Reactor flux measurements at percent precision — directly measuring antineutrino spectra from individual fission isotopes via dedicated radioactive-source experiments. These would settle the flux-prediction question directly.

Very-short-baseline searches at <1 metre to extend coverage to higher $\Delta m^2$. Some scenarios (LSND, gallium) might still hide at larger mass-squared values not yet probed.

Coherent scattering at short baselines — experiments like CONUS, RED-100, NUCLEUS using CEvNS at reactors test the antineutrino flux through a completely different channel. Independent cross-check of any flux-prediction explanation.

By the end of the decade, the reactor antineutrino anomaly should be definitively resolved — most likely through improved flux predictions matching observed data, but with the systematic uncertainty quantified and well-understood.

The methodological lesson

The PROSPECT/STEREO/DANSS programme is, in some respects, the model for how a major particle-physics anomaly should be tested.

A clear experimental hypothesis (sterile neutrino at LSND parameters). Multiple independent experiments at different reactors with different detector technologies. Different baselines for direct oscillation-pattern fits. Sufficient exposure (tens of thousands of events per experiment) to provide high statistical sensitivity. And, importantly, willingness to publish results that exclude the originally motivating hypothesis.

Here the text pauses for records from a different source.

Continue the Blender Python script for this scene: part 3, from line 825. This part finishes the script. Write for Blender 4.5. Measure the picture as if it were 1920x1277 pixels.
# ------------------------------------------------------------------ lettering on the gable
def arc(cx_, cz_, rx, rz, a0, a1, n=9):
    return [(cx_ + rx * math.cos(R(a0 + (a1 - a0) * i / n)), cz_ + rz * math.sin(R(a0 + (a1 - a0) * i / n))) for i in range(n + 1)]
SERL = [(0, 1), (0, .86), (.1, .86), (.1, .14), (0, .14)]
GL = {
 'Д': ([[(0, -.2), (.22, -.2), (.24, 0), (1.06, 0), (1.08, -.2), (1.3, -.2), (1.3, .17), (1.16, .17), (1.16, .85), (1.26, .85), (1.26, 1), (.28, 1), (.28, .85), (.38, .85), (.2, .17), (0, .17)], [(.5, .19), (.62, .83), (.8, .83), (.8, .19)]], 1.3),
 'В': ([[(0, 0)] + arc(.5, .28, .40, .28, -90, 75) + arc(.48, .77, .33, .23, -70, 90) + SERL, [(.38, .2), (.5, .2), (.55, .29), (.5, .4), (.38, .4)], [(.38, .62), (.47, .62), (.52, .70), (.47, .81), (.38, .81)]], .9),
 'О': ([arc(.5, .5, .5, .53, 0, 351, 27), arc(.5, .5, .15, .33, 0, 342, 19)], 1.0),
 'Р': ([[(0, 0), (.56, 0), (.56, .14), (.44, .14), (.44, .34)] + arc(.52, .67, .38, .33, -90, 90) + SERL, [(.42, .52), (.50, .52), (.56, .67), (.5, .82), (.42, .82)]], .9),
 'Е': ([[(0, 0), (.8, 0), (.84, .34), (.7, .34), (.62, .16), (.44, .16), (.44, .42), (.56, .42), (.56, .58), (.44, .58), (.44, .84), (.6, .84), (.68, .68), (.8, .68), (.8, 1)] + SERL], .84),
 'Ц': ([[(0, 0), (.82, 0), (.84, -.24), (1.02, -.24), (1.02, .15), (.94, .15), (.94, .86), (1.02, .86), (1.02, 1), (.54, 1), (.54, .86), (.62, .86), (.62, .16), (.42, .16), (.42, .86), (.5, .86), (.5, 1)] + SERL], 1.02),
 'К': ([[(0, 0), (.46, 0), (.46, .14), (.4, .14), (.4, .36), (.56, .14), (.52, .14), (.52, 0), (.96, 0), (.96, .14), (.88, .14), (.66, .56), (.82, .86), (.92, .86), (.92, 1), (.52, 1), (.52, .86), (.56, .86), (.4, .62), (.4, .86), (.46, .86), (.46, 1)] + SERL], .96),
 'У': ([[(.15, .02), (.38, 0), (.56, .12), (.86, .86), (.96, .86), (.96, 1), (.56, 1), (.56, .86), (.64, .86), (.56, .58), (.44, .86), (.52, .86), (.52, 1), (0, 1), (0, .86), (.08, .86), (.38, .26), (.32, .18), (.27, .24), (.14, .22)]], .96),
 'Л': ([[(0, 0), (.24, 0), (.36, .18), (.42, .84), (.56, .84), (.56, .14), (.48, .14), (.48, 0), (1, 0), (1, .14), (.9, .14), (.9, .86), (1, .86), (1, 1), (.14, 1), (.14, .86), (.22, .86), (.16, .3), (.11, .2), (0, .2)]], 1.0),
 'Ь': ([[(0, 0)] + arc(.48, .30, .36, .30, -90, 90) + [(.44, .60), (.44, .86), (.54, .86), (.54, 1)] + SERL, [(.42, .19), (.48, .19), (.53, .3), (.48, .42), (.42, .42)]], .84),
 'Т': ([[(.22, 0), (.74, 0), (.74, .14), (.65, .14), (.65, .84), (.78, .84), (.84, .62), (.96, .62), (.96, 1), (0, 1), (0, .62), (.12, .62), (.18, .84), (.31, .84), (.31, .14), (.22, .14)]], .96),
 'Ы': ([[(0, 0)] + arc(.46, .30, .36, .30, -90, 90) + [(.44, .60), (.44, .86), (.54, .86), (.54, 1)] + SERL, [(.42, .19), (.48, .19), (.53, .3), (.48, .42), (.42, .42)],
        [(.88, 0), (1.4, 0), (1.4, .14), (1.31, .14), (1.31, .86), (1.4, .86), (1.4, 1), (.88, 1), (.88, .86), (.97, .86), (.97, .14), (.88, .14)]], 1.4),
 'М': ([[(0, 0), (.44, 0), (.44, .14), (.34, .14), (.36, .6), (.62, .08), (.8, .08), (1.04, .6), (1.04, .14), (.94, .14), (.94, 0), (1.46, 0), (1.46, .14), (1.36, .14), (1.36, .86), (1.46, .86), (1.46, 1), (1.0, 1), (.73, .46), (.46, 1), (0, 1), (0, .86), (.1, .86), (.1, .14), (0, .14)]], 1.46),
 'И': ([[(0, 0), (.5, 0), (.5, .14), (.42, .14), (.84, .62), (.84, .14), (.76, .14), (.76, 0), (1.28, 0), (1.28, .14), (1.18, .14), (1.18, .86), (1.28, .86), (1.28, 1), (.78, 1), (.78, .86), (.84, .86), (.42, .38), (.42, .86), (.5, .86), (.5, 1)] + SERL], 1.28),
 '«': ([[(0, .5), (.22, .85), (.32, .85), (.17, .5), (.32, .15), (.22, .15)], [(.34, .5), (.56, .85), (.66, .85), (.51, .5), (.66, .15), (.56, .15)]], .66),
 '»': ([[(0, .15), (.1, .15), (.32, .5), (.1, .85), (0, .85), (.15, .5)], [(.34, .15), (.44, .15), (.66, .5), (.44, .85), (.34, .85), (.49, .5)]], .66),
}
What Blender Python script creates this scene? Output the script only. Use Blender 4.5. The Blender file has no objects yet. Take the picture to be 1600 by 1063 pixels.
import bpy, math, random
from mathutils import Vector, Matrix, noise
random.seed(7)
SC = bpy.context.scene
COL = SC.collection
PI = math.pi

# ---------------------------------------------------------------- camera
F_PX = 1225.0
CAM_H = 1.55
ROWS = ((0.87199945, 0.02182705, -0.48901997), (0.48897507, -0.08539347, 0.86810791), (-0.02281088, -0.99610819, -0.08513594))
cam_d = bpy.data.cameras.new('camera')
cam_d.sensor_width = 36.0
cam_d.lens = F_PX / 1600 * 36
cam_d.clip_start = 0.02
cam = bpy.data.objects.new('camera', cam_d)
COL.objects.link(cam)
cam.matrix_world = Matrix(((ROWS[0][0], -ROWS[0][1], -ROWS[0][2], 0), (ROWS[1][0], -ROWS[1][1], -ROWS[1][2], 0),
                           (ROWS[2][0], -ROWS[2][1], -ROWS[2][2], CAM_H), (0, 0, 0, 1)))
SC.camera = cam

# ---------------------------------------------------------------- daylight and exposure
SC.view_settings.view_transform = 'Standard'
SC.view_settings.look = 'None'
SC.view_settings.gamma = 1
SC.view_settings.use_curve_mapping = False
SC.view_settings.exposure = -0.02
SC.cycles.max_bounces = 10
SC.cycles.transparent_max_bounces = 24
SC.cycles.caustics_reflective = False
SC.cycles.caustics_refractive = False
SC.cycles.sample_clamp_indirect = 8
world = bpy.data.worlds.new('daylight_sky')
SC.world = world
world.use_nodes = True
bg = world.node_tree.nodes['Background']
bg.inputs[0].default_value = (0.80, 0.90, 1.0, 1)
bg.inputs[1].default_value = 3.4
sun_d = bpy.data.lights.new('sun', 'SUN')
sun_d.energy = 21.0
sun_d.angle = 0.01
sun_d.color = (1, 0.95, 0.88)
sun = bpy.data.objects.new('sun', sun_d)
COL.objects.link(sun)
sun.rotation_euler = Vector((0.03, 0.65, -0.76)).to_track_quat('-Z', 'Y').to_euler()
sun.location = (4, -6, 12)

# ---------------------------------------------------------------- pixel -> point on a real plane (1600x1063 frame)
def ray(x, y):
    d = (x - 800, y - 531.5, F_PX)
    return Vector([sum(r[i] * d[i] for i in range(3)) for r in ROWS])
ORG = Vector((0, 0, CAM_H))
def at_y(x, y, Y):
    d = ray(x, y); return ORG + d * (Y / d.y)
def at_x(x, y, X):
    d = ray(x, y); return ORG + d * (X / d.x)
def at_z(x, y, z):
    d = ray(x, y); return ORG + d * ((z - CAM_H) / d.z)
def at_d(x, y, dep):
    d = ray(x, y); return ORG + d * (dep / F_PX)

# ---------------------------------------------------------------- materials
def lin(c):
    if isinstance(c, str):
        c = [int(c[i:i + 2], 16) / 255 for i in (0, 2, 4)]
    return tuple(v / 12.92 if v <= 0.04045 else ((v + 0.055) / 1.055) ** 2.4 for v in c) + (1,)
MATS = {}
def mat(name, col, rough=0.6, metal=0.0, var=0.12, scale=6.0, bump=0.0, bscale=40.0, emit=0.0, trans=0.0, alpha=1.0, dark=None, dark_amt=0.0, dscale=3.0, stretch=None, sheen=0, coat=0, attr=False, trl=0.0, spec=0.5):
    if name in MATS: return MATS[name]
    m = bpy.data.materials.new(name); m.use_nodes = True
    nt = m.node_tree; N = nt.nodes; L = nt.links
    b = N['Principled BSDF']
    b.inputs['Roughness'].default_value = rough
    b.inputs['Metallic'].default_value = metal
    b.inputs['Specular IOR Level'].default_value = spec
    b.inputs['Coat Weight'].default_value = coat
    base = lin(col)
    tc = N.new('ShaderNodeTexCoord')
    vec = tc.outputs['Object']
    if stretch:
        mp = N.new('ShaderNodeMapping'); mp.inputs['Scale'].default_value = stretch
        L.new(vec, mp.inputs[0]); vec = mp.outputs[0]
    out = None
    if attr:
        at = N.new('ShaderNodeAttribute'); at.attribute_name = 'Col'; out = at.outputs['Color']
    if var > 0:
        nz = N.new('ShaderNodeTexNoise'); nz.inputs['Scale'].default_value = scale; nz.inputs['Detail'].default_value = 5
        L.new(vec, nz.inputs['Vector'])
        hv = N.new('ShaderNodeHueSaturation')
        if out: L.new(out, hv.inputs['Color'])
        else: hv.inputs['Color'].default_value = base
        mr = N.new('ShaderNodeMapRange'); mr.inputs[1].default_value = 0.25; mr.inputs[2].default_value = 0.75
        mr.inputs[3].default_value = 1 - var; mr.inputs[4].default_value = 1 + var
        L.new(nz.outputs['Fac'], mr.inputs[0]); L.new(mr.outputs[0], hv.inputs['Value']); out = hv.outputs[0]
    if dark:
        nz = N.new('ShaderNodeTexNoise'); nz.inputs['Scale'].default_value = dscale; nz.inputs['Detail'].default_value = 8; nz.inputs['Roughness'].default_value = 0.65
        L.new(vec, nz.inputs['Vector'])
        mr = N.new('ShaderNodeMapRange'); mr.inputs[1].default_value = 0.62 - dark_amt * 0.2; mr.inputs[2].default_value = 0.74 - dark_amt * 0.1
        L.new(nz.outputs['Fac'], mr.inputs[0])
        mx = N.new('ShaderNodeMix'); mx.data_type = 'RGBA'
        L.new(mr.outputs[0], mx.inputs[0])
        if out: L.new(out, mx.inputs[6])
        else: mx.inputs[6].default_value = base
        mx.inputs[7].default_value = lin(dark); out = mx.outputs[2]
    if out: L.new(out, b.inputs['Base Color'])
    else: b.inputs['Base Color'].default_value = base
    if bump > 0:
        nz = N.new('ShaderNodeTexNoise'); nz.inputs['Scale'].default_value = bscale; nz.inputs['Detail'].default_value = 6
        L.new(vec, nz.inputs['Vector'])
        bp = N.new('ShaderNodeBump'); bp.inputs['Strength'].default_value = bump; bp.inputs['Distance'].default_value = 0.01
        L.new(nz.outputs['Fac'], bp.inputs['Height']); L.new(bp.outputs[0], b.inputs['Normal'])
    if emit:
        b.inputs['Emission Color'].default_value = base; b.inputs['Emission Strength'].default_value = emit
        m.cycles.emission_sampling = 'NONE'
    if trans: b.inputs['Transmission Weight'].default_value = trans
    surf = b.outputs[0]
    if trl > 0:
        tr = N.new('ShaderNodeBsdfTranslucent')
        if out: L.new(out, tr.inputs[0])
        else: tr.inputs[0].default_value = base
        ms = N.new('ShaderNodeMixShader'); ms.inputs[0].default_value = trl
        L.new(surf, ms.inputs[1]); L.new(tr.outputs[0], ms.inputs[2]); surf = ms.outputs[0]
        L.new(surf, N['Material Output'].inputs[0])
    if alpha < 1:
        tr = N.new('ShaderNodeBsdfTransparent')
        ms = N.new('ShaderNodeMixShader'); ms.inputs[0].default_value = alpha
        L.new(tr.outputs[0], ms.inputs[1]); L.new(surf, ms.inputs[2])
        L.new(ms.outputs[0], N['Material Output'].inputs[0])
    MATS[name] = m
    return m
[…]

Compare this with the long history of the LSND anomaly itself — single experiment, never directly repeated, ongoing 30 years after the original publication. The reactor programme cleanly resolved the corresponding question for reactor experiments in less than a decade.

The lesson: anomalies should be tested promptly with multi-experiment campaigns at different sites and energies. When an anomaly is “tested away” — as the reactor anomaly’s sterile-neutrino interpretation has been — the field updates its understanding and moves on. The remaining puzzles get clearer attention; resources stop being expended on theoretical models that don’t fit.

For the broader sterile-neutrino question, PROSPECT and STEREO have done their job. The eV-scale sterile is unlikely to be the answer to LSND, MiniBooNE, gallium, or the reactor anomaly. The remaining anomalies have specific local explanations (or remain genuinely puzzling). The field has progressed.

That progression — clean experiments, clean conclusions, willingness to update — is what makes physics work. Even when the answer is “no new physics”, the path to that answer is itself worth the investment.